Storage

There are 4 types of file systems you can use on Great Lakes, listed in decreasing order of speed: /scratch, /home, Turbo and Data Den. The trade-off for speed is permanence of data. This means we should start with /scratch then go down the list based on your archival needs.

/scratch is by far the fastest, but your data will be purged if not accessed for 60 days. We also get 10TB of /scratch per root account, i.e., our entire lab, which means /scratch should really be your default choice for most of your work, especially disk I/O heavy work like data preprocessing, data reading, checkpointing, etc.

/home, while not as fast as /scratch, does give you permanence. However, there is a per-user limit of 80GB. Appropriate data to store here would be code and other development artifacts like pip or conda caches, which are stored in your /home directory by default.

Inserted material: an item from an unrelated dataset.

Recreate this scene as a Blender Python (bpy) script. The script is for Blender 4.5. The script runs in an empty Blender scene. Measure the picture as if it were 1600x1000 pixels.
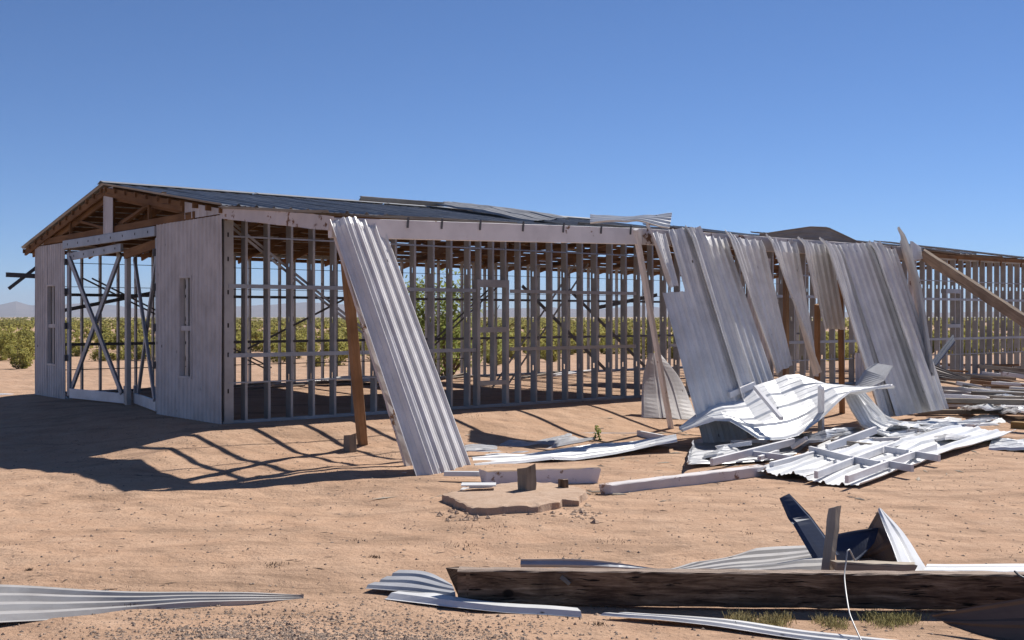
import bpy, math, random
import numpy as np
from mathutils import Vector, noise

random.seed(7)
rng = np.random.default_rng(7)
scene = bpy.context.scene
COL = scene.collection

# ------------------------------------------------------------------ camera
F = 1800.0                       # focal length in pixels of the 1600 px wide photograph
CAM_Z = 1.65
HZ = 495.0                       # horizon row
cam_d = bpy.data.cameras.new("camera")
cam = bpy.data.objects.new("camera", cam_d)
COL.objects.link(cam)
cam_d.sensor_width = 36.0
cam_d.lens = 36.0 * F / 1600.0
cam_d.clip_end = 40000.0
cam_d.clip_start = 0.05
cam.location = (0, 0, CAM_Z)
cam.rotation_euler = (math.radians(90) - math.atan((500 - HZ) / F), 0, 0)
scene.camera = cam

# ------------------------------------------------------------------ light
SUN = Vector((0.433, 0.492, 0.755)).normalized()       # towards the sun: behind the shed, to the right
world = bpy.data.worlds.new("World")
scene.world = world
world.use_nodes = True
wn = world.node_tree.nodes
sky = wn.new("ShaderNodeTexSky")
sky.sky_type = 'NISHITA'
sky.sun_disc = False
sky.sun_elevation = math.asin(SUN.z)
sky.sun_rotation = math.atan2(SUN.x, SUN.y)
sky.altitude = 1500
sky.air_density = 0.7
sky.dust_density = 0.0
sky.ozone_density = 10.0
bg = wn["Background"]
bg.inputs[1].default_value = 0.082
world.node_tree.links.new(sky.outputs[0], bg.inputs[0])

sun_d = bpy.data.lights.new("sun", 'SUN')
sun_d.energy = 5.0
sun_d.angle = math.radians(0.53)
sun_d.color = (1.0, 0.955, 0.89)
sun_o = bpy.data.objects.new("sun", sun_d)
COL.objects.link(sun_o)
sun_o.location = (20, 60, 50)
sun_o.rotation_euler = (-SUN).to_track_quat('-Z', 'Y').to_euler()

scene.view_settings.view_transform = 'Standard'
scene.view_settings.look = 'None'
scene.view_settings.gamma = 1.0
scene.view_settings.use_curve_mapping = False
scene.view_settings.exposure = 0.42
scene.render.engine = 'CYCLES'
scene.cycles.use_denoising = True
scene.cycles.max_bounces = 8
scene.cycles.volume_bounces = 0

# ------------------------------------------------------------------ frames of reference
A2 = Vector((0.768, 0.640, 0)).normalized()      # along the long wall, to the right and away
P2 = Vector((A2.y, -A2.x, 0))                    # out of the long wall, towards the photographer
C0 = Vector((-4.5, 18.0, 0))                     # near corner of the shed
GZ = -0.40                                       # yard level

def W(u, v, z):
    return C0 + A2 * u + P2 * v + Vector((0, 0, z))

def loc_uv(p):
    d = Vector((p[0], p[1], 0)) - C0
    return d.dot(A2), d.dot(P2)

def PD(x, y, Y):
    return Vector(((x - 800) / F * Y, Y, CAM_Z - (y - HZ) / F * Y))

def PG(x, y, h=0.0):
    z = GZ + h
    Y = (CAM_Z - z) * F / (y - HZ)
    return Vector(((x - 800) / F * Y, Y, z))

def UP(x, y, h):
    return PG(x, y) + Vector((0, 0, h))

def PQ(x, y, Y):
    return PD(x, y, Y * 1.079)

def PV(x, v, z):
    """point on the vertical plane v = const (parallel to the long wall) seen at column x"""
    k = (x - 800) / F
    b = C0 + P2 * v
    u = (k * b.y - b.x) / (A2.x - k * A2.y)
    return W(u, v, z)

def sst(a, b, x):
    t = np.clip((x - a) / (b - a), 0, 1)
    return t * t * (3 - 2 * t)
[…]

Turbo is slower than /home as it is an nfs, but it gets automatically backed up every day. We as a lab pay for 20TB as of 4/21/2023, but we can’t use the full 20TB as some of it has to be reserved for backup snapshots. Turbo is appropriate for fairly static data that needs ready access, such as data sets or pretrained weights. Turbo is NOT the choice for your code or other development artifacts!!! Storing this type of data on Turbo will not only cause your program to run slower, but also inconvenience others by taking up unnecessary space. It’s generally OK to read in data sets or pretrained weights directly from Turbo especially if you’re going to read them once keep them in memory throughout the lifetime of your program. However, it’d be significantly faster if you copy over your data to /scratch from Turbo if your program is going to read it constantly from disk, e.g., reading an image or video data set. Also, it’s not wise to write to Turbo constantly as it’ll be a bottleneck. For example, if you’re downloading a huge data set, it’s better to download it first to /scratch then rsync over to Turbo.

Data Den is the slowest of them all, and it’s appropriate for long-term archival of data that don’t need ready access. We get 100TB for free as a lab. We currently use Data Den to back up data that used to be owned by students who have graduated.